Alors que le Manuel est destiné aux étudiants, les Sources du travail bibliographique sont faites pour les bibliothécaires. Mlle Malclès a toujours refusé d'admettre qu'elles pouvaient suffire au spécialiste qui dispose de bibliographies spécifiques exposant la structure de la recherche dans tel ou tel domaine, décrivant tous les instruments de travail et les ressources des grands « dépôts » (bibliothèques, centres de documentation) à l'échelon international. C'était là une modestie excessive : nombreux sont les universitaires qui considèrent que rien d'essentiel dans leur domaine n'y manque et qui admirent la qualité des choix proposés. Quoi qu'ait pensé Mlle Malclès, c'est toujours par les Sources qu'ils commencent l'initiation de leurs étudiants à la bibliographie, même si depuis plus de vingt ans elles n'ont pas reçu de complément qui les mettrait à jour.

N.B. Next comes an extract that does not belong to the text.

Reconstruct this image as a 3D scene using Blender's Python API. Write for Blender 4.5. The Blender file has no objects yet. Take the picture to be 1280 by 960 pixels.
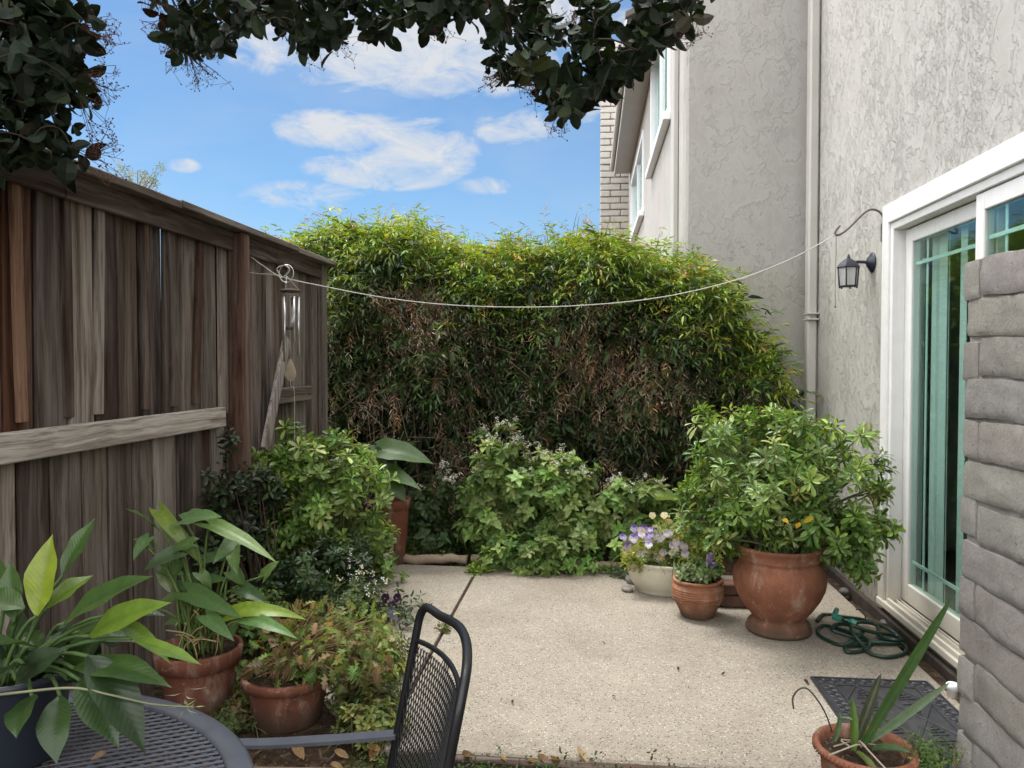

La valeur des travaux de Mlle Malclès a été reconnue bien au-delà de nos frontières comme en témoigne notamment sa popularité aux États-Unis et dans d'autres pays. Officier de la Légion d'honneur, Commandeur des palmes académiques, elle négligeait pourtant les honneurs et leur préférait l'affection déférente de ses anciens élèves. Sa seule et véritable satisfaction était le sentiment d'avoir réussi ce qu'elle s'était proposé de faire : Mlle Malclès c'était la passion d'un métier, la passion de la bibliographie.